Pursuant to the Non-Competition Deed, the decision as to whether or not to exercise the Noble Agri Option shall be voted on solely by the INEDs and be decided by majority votes of the INEDs. The INEDs will review the Noble Agri Option and decide whether to exercise the same on an annual basis. A final and definitive decision as to whether to exercise the Noble Agri Option will be made by the INEDs on the fifth anniversary (being the last year of the option period) of the Noble Agri Option having become effective, if such decision has not been made before such time. If for any reason further time after the fifth anniversary is deemed necessary for the proper evaluation of the Noble Agri Option, the decision to extend would be voted on solely by the INEDs and be decided by majority votes of the INEDs.


Non-exercise of the Noble Agri Option at the Current Time


On 3 December 2015, the INEDs considered whether or not to exercise the Noble Agri Option. The INEDs reviewed relevant information of the Noble Agri Option, which they reasonably believe to be sufficient in forming their opinion.


The Board hereby announces that the INEDs unanimously resolved that, for the time being, it is not in the interests of the Company and its shareholders as a whole to make a definitive decision whether or not to exercise the Noble Agri Option.


The INEDs' decision was made on the following premise:


The oilseeds crushing market remains challenging as the imbalance between supply and demand forces in the industry can hardly be alleviated in the short term given the current macroeconomic pressures. At this stage, the Company is dedicated to intensive organic growth by laying a solid foundation for its operations and management. For the benefit of the Company and its shareholders as a whole, the Company will closely observe the potential changes in the industry and on the market and choose a more appropriate time to decide whether to exercise the Noble Agri Option.


The Company has accordingly decided not to exercise the Noble Agri Option for the time being.

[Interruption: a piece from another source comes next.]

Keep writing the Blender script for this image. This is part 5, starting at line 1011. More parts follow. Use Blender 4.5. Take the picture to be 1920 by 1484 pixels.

The INEDs will continue to review the Noble Agri Option on an annual basis and the Company will disclose the decision and reason(s) for such decision by way of announcement.


For the avoidance of doubt, the Board wishes to emphasise no final and definitive decision has been made as to whether the Company will exercise the Noble Agri Option in future.


By Order of the Board

China Agri-Industries Holdings Limited CHI Jingtao

Chairman


Hong Kong, 3 December 2015


As at the date of this announcement, the Board comprises: Mr. CHI Jingtao as chairman of the Board and executive director; Mr. YUE Guojun and Mr. SHI Bo as executive directors; Mr. NING Gaoning, Mr. YU Xubo and Mr. MA Wangjun as non-executive directors; and Mr. LAM Wai Hon, Ambrose, Mr. Patrick Vincent VIZZONE and Mr. ONG Teck Chye as independent non-executive directors.